> Short problem: The listing below should be written out exactly; please include all of it.

··· Material shown ···

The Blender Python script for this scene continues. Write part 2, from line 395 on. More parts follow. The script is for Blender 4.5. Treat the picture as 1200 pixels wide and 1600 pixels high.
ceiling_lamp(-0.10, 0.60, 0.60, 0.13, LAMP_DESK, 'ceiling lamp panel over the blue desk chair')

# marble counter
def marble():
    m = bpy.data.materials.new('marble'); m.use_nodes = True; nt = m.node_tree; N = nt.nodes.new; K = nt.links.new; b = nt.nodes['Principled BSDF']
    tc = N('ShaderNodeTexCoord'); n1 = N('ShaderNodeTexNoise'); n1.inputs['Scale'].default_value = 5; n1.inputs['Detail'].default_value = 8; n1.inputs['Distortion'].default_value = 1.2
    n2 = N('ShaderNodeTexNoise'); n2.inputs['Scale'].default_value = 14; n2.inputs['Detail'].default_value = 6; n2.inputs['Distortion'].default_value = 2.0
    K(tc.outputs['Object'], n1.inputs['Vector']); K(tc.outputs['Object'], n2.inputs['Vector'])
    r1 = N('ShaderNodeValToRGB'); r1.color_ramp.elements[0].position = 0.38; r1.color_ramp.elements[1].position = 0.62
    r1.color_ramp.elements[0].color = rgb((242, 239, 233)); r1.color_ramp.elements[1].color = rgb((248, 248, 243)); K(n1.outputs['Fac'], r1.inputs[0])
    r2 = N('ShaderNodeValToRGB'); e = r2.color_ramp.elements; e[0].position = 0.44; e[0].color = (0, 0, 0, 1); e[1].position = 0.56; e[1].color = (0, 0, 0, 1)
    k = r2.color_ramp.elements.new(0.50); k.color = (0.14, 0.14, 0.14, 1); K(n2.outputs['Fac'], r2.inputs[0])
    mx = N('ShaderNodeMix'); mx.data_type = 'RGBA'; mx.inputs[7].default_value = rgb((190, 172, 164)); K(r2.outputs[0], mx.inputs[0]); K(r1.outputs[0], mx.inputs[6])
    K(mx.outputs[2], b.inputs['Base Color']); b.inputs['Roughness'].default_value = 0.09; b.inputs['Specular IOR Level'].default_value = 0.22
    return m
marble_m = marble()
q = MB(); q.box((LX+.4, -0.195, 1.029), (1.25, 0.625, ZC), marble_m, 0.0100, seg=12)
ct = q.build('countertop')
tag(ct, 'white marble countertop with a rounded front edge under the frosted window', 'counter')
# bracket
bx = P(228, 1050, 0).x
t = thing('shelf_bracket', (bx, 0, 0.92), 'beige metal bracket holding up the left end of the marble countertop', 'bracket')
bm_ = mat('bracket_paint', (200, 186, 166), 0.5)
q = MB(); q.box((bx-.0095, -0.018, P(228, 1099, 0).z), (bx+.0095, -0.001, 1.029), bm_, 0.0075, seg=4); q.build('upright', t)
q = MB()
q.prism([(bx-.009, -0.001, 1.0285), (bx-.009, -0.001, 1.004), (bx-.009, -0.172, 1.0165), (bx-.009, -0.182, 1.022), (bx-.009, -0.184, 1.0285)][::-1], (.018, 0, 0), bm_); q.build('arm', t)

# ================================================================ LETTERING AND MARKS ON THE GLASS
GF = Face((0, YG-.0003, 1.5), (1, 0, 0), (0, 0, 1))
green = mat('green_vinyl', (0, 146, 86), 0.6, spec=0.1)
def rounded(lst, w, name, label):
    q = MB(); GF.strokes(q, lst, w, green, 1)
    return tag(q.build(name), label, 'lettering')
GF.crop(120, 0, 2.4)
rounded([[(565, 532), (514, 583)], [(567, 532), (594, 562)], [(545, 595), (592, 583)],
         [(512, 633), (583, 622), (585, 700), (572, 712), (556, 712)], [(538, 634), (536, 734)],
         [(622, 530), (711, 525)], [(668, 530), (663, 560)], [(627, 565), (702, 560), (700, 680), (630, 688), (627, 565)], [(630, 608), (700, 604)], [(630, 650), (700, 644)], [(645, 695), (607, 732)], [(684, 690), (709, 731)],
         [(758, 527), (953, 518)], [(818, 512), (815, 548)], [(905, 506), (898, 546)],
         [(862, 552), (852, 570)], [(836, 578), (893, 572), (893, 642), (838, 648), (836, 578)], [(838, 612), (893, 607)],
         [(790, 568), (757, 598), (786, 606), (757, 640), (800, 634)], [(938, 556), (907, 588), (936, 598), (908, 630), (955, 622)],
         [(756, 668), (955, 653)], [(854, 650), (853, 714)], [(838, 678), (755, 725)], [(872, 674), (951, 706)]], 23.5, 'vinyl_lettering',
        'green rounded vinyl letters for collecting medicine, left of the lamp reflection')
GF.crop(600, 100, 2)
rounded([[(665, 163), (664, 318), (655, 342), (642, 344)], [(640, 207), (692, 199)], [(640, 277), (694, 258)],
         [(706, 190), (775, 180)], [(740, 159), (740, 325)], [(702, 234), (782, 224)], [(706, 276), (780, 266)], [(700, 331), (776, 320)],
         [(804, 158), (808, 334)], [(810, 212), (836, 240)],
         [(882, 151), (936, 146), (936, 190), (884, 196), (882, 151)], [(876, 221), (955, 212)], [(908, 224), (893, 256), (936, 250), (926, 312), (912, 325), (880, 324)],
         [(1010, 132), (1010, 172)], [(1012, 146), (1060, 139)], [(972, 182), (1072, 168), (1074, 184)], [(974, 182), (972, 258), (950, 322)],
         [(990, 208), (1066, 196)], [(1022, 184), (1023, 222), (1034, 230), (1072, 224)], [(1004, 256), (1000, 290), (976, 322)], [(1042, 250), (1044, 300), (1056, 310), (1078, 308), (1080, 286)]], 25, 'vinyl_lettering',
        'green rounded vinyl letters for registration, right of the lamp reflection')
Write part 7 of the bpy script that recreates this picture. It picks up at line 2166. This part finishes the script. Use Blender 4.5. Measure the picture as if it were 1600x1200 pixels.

···

> Task result:
The Blender Python script for this scene continues. Write part 2, from line 395 on. More parts follow. The script is for Blender 4.5. Treat the picture as 1200 pixels wide and 1600 pixels high.
ceiling_lamp(-0.10, 0.60, 0.60, 0.13, LAMP_DESK, 'ceiling lamp panel over the blue desk chair')

# marble counter
def marble():
    m = bpy.data.materials.new('marble'); m.use_nodes = True; nt = m.node_tree; N = nt.nodes.new; K = nt.links.new; b = nt.nodes['Principled BSDF']
    tc = N('ShaderNodeTexCoord'); n1 = N('ShaderNodeTexNoise'); n1.inputs['Scale'].default_value = 5; n1.inputs['Detail'].default_value = 8; n1.inputs['Distortion'].default_value = 1.2
    n2 = N('ShaderNodeTexNoise'); n2.inputs['Scale'].default_value = 14; n2.inputs['Detail'].default_value = 6; n2.inputs['Distortion'].default_value = 2.0
    K(tc.outputs['Object'], n1.inputs['Vector']); K(tc.outputs['Object'], n2.inputs['Vector'])
    r1 = N('ShaderNodeValToRGB'); r1.color_ramp.elements[0].position = 0.38; r1.color_ramp.elements[1].position = 0.62
    r1.color_ramp.elements[0].color = rgb((242, 239, 233)); r1.color_ramp.elements[1].color = rgb((248, 248, 243)); K(n1.outputs['Fac'], r1.inputs[0])
    r2 = N('ShaderNodeValToRGB'); e = r2.color_ramp.elements; e[0].position = 0.44; e[0].color = (0, 0, 0, 1); e[1].position = 0.56; e[1].color = (0, 0, 0, 1)
    k = r2.color_ramp.elements.new(0.50); k.color = (0.14, 0.14, 0.14, 1); K(n2.outputs['Fac'], r2.inputs[0])
    mx = N('ShaderNodeMix'); mx.data_type = 'RGBA'; mx.inputs[7].default_value = rgb((190, 172, 164)); K(r2.outputs[0], mx.inputs[0]); K(r1.outputs[0], mx.inputs[6])
    K(mx.outputs[2], b.inputs['Base Color']); b.inputs['Roughness'].default_value = 0.09; b.inputs['Specular IOR Level'].default_value = 0.22
    return m
marble_m = marble()
q = MB(); q.box((LX+.4, -0.195, 1.029), (1.25, 0.625, ZC), marble_m, 0.0100, seg=12)
ct = q.build('countertop')
tag(ct, 'white marble countertop with a rounded front edge under the frosted window', 'counter')
# bracket
bx = P(228, 1050, 0).x
t = thing('shelf_bracket', (bx, 0, 0.92), 'beige metal bracket holding up the left end of the marble countertop', 'bracket')
bm_ = mat('bracket_paint', (200, 186, 166), 0.5)
q = MB(); q.box((bx-.0095, -0.018, P(228, 1099, 0).z), (bx+.0095, -0.001, 1.029), bm_, 0.0075, seg=4); q.build('upright', t)
q = MB()
q.prism([(bx-.009, -0.001, 1.0285), (bx-.009, -0.001, 1.004), (bx-.009, -0.172, 1.0165), (bx-.009, -0.182, 1.022), (bx-.009, -0.184, 1.0285)][::-1], (.018, 0, 0), bm_); q.build('arm', t)

# ================================================================ LETTERING AND MARKS ON THE GLASS
GF = Face((0, YG-.0003, 1.5), (1, 0, 0), (0, 0, 1))
green = mat('green_vinyl', (0, 146, 86), 0.6, spec=0.1)
def rounded(lst, w, name, label):
    q = MB(); GF.strokes(q, lst, w, green, 1)
    return tag(q.build(name), label, 'lettering')
GF.crop(120, 0, 2.4)
rounded([[(565, 532), (514, 583)], [(567, 532), (594, 562)], [(545, 595), (592, 583)],
         [(512, 633), (583, 622), (585, 700), (572, 712), (556, 712)], [(538, 634), (536, 734)],
         [(622, 530), (711, 525)], [(668, 530), (663, 560)], [(627, 565), (702, 560), (700, 680), (630, 688), (627, 565)], [(630, 608), (700, 604)], [(630, 650), (700, 644)], [(645, 695), (607, 732)], [(684, 690), (709, 731)],
         [(758, 527), (953, 518)], [(818, 512), (815, 548)], [(905, 506), (898, 546)],
         [(862, 552), (852, 570)], [(836, 578), (893, 572), (893, 642), (838, 648), (836, 578)], [(838, 612), (893, 607)],
         [(790, 568), (757, 598), (786, 606), (757, 640), (800, 634)], [(938, 556), (907, 588), (936, 598), (908, 630), (955, 622)],
         [(756, 668), (955, 653)], [(854, 650), (853, 714)], [(838, 678), (755, 725)], [(872, 674), (951, 706)]], 23.5, 'vinyl_lettering',
        'green rounded vinyl letters for collecting medicine, left of the lamp reflection')
GF.crop(600, 100, 2)
rounded([[(665, 163), (664, 318), (655, 342), (642, 344)], [(640, 207), (692, 199)], [(640, 277), (694, 258)],
         [(706, 190), (775, 180)], [(740, 159), (740, 325)], [(702, 234), (782, 224)], [(706, 276), (780, 266)], [(700, 331), (776, 320)],
         [(804, 158), (808, 334)], [(810, 212), (836, 240)],
         [(882, 151), (936, 146), (936, 190), (884, 196), (882, 151)], [(876, 221), (955, 212)], [(908, 224), (893, 256), (936, 250), (926, 312), (912, 325), (880, 324)],
         [(1010, 132), (1010, 172)], [(1012, 146), (1060, 139)], [(972, 182), (1072, 168), (1074, 184)], [(974, 182), (972, 258), (950, 322)],
         [(990, 208), (1066, 196)], [(1022, 184), (1023, 222), (1034, 230), (1072, 224)], [(1004, 256), (1000, 290), (976, 322)], [(1042, 250), (1044, 300), (1056, 310), (1078, 308), (1080, 286)]], 25, 'vinyl_lettering',
        'green rounded vinyl letters for registration, right of the lamp reflection')
Write part 7 of the bpy script that recreates this picture. It picks up at line 2166. This part finishes the script. Use Blender 4.5. Measure the picture as if it were 1600x1200 pixels.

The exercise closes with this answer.